As the fifth century wore on, but especially from its last third or quarter, the West – the North-West in particular – was entering a new world, one without any of the old symbolic fixed points. Everything was up for grabs. Social structure was unstable, authority at local levels as well as those of the new kingdoms could be created, lost and won bewilderingly easily, quickly and unexpectedly. Social relations were renegotiated, often dramatically, in ways that could not have been envisaged a hundred years previously. Even areas like Denmark, which remained fairly stable through the fifth century, nevertheless felt keenly the demise of the great imperial power at the centre of the European political world, which had served to keep everything in its place.

This was a world of permanent beginnings. Great kingdoms rose, and fell, within a couple of generations. Local power seems to have changed hands equally swiftly as a result. It was a world in permanent encounter with the Real: that which could not be symbolised, indeed it was something pre-symbolic. How to symbolise, even retrospectively, events with no precedent? Maybe it is actually no surprise that it took fifty years for people to start creating a new narrative, of the End of the Roman Empire.

The first time I showed students how to identify Style I animals, one of them actually did ask me if I had been smoking anything before class.
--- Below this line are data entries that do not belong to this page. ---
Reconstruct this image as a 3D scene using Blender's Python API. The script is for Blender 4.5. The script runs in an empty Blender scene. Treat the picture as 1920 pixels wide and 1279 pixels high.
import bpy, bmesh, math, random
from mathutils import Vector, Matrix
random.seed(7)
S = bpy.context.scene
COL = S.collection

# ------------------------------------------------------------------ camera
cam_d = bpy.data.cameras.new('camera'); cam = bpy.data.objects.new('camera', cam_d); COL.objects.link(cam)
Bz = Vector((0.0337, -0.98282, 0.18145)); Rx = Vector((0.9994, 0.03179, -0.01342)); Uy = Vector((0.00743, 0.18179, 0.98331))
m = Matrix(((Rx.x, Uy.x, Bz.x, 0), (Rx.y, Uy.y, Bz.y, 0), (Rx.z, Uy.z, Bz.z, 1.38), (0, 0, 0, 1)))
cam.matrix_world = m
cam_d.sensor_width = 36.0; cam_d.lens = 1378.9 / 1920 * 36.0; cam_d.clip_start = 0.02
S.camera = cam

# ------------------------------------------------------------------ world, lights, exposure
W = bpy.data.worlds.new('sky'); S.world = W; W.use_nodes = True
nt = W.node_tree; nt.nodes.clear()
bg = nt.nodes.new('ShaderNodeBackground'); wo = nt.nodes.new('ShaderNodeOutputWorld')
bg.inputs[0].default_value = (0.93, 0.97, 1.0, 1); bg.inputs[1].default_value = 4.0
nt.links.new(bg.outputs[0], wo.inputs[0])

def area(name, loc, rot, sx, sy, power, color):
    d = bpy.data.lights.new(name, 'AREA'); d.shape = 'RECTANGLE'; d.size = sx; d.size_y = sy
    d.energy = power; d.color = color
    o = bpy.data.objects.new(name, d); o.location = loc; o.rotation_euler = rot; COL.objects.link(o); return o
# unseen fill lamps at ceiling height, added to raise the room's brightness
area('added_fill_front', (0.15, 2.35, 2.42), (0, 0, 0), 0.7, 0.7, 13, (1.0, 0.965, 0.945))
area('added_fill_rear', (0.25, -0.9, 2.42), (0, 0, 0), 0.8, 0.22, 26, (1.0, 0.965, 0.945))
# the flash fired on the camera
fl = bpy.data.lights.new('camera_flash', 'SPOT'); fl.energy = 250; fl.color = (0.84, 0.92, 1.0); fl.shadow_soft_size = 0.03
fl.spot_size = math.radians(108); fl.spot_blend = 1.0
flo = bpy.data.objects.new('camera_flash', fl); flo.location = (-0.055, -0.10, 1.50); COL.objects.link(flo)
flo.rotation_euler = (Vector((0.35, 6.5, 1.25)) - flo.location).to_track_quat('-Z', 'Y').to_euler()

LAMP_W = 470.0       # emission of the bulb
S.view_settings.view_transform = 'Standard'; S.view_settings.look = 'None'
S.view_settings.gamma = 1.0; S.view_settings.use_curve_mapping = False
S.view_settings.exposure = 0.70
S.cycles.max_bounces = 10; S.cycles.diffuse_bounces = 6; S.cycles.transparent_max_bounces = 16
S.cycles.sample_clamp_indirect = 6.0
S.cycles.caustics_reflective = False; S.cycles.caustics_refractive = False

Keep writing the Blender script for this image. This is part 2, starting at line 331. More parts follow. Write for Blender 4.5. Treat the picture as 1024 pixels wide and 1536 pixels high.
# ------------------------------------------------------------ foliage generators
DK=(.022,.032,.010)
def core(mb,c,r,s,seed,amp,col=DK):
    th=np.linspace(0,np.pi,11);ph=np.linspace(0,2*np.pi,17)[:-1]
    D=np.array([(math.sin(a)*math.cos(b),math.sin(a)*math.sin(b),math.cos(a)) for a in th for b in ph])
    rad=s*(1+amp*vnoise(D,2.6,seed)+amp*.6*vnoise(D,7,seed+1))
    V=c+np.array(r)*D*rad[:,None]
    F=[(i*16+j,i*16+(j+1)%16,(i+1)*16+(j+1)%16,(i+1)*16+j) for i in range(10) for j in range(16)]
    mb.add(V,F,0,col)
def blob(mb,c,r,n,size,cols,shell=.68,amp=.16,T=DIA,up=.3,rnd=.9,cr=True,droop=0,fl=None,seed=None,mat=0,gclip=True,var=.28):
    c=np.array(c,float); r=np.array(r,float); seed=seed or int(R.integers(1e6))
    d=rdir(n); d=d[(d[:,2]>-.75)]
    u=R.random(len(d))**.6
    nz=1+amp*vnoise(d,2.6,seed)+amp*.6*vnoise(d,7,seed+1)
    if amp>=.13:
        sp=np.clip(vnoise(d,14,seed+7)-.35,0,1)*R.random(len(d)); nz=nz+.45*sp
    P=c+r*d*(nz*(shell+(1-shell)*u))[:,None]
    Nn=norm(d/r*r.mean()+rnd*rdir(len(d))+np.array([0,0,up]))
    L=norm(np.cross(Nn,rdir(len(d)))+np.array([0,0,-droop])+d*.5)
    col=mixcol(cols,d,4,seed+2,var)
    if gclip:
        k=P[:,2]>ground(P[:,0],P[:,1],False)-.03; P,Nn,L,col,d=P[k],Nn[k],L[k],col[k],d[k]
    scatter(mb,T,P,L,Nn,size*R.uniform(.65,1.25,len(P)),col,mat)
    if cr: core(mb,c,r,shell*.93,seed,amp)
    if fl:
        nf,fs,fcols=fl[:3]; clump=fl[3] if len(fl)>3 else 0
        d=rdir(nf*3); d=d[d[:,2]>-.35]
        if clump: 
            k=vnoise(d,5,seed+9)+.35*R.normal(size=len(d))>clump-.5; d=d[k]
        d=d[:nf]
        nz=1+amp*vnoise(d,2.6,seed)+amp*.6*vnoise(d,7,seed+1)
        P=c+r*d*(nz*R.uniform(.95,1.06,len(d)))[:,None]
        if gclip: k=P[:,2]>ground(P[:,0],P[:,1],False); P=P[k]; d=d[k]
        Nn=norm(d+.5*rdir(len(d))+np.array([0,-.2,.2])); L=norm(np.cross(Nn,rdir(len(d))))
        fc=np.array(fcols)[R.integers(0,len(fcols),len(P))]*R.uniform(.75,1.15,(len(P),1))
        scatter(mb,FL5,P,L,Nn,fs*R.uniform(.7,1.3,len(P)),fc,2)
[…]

It is an entirely valid response to Style I; this, if ever there was, is an art of the ‘what the hell is going on?’ It would take more than 3000 words to really develop this argument but what I hope to have suggested this morning is that, set against the narrative of the fifth century, placed in this context, Style I reveals a true contemporary resonance and aesthetic; in short, as the avant-garde of the late fifth and early sixth century, Style I is unambiguous: it makes perfect sense.